Mr Jémez and his staff agreed to pay an unspecified monthly sum to Ms Martínez in order for her to be able to rent a new home. The basic terms were agreed on when Ms Martinez, who was widowed seven years ago, met with the coach and representatives of an anti-eviction organisation at Rayo Vallecano’s ground.
“I’m very proud to be able to give a hand,” Mr Jémez said. “I’d like to help more people, but it’s impossible. In this particular case, because it’s a local lady, we as a club can’t pass up the chance to help.”
Ms Martínez’s son, Luis Jiménez, took out the €40,000 private loan in 2010, after his bank refused his request for credit.
His family says he needed the money to get through financial difficulties after a divorce and losing his job, and also to renovate his home. However, he failed to pay the sum back and with the accumulated interest the debt rose to €77,000. The terms of the loan meant that his mother’s property, valued at €160,000, was liable for foreclosure.
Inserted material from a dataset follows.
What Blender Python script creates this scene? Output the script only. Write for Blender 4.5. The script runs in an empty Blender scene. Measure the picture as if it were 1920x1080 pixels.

“I didn’t know anything about it,” Ms Martínez told El País newspaper. “I don’t know how to read or write, all I can do is sign my name. So I asked my neighbour to help me [read the contract] and that was when we found out.”
The Spanish government and Madrid City Hall have also got involved, each promising they will help find new accommodation for Ms Martínez, who receives a monthly pension of €630.
Evictions have been one of the most visible effects of Spain’s recent economic crisis, which was in great part caused by an overheated property sector. An unemployment rate which is still at 24 percent and strict mortgage laws have meant that tens of thousands of families have lost their homes.
Last year, the government introduced changes to the law, after intense campaigning by activists. However, new figures show that the number of evictions from occupied homes increased 17 percent in the first half of 2014 compared to the same period a year earlier.